Mr. Fred Smith, respondent's plant manager, testified that a new dust collector was ordered about June [*12]   4, 1974.   He stated that the existing collector had thoroughly rottened out, and any attempt to rebuild it would be unwise (Tr. 40, 41).   He indicated that it had been known for a considerable period of time, throughout the company, that it was beyond repair (Tr. 42).   The cost of a new dust collector, approximately $40,000, was not apparently a problem (Tr. 44).   Mr. Smith agreed that during the time between inspections no physical changes had been made to achieve compliance (Tr. 52, 53).

Mr. Wells Wilkinson, personnel and safety supervisor, testified that during the period October 3, 1973, through June 1, 1974, no monthly progress reports had been submitted with respect to Item 4 because nothing had been done toward abatement (Tr. 54).

The standard at 29 CFR 1910.93(c) pertains to air contaminants, and sets forth certain limits within which employees shall be exposed to various materials.   The citation issued October 3, 1973, set forth findings that employees were exposed to dust in concentrations exceeding the limits permitted under the standard.   At the time of the reinspection Mr. Roberts found upon further testing that employees were exposed to dust concentrations in excess [*13]   of those found during the original inspection.

The evidence in this record establishes that respondent did nothing to reduce the concentration of dust. Further, it is not disputed that the dust concentrations were actually found to be higher upon reinspection.

On the basis of the evidence, and pursuant to the provisions of section 17(j) of the Act it is concluded that the proposed additional penalty of $1,340 is reasonable and appropriate.

FINDINGS OF FACT

1.   Penn-Dixie Industries, Inc., is a corporation having a plant and doing business among other places at Richmond City, Tennessee, where it is engaged in the business of manufacturing cement and mortar mix.

2.   On September 11, 1973, and June 6, 1974, an authorized representative of the Secretary of Labor conducted inspections of respondent's aforesaid workplace.

3.   As a result of the inspection on September 11, 1973, a citation was issued respondent on October 3, 1973, alleging violation of the standard at 29 CFR 1910.93(c).   The citation notified the respondent that such violation was to be corrected no later than June 1, 1974.

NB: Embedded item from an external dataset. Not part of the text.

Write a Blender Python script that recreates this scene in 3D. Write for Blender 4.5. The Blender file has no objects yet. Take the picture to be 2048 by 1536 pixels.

4.   No notice of contest was filed by respondent contesting the alleged violations set [*14]   forth in the citation of October 3, 1973.

5.   As a result of the inspection on June 6, 1974, a notification of failure to correct alleged violation and of proposed additional penalty was issued on June 18, 1974.

6.   On June 6, 1974, respondent filed a request for an extension of time within which to correct the violation of the standard at 29 CFR 1910.93(c), and on August 28, 1974, filed a notice contesting the proposed additional penalty for failure to correct said violation.

7.   Respondent did nothing to reduce the concentrations of dust during the period provided for such purpose.   Upon reinspection, however, the levels of dust concentration to which employees were exposed actually exceeded those levels found during the original inspection.

CONCLUSIONS OF LAW

1.   Penn-Dixie Industries Inc., at all times pertinent hereto, was an employer engaged in a business affecting commerce within the meaning of section 3(5) of the Occupational Safety and Health Act of 1970, and the Commission has jurisdiction of the parties and subject matter herein, pursuant to section 10(c) of the Act.

2.   Respondent is, and at all times pertinent hereto required to comply with safety and health [*15]   regulations promulgated by the Secretary pursuant to section 6 of the Act.

3.   The proposed additional penalty for failure to correct the violation of the standard at 29 CFR 1910.93(c) was determined in a manner consistent with section 17(j) of the Act and is deemed reasonable and proper.

ORDER

Upon the basis of the foregoing findings of fact and conclusions of law, and upon the entire record, it is

ORDERED:

The proposed additional penalty in the sum of $1,340.00 is hereby assessed.

Dated this 24th day of February, 1975.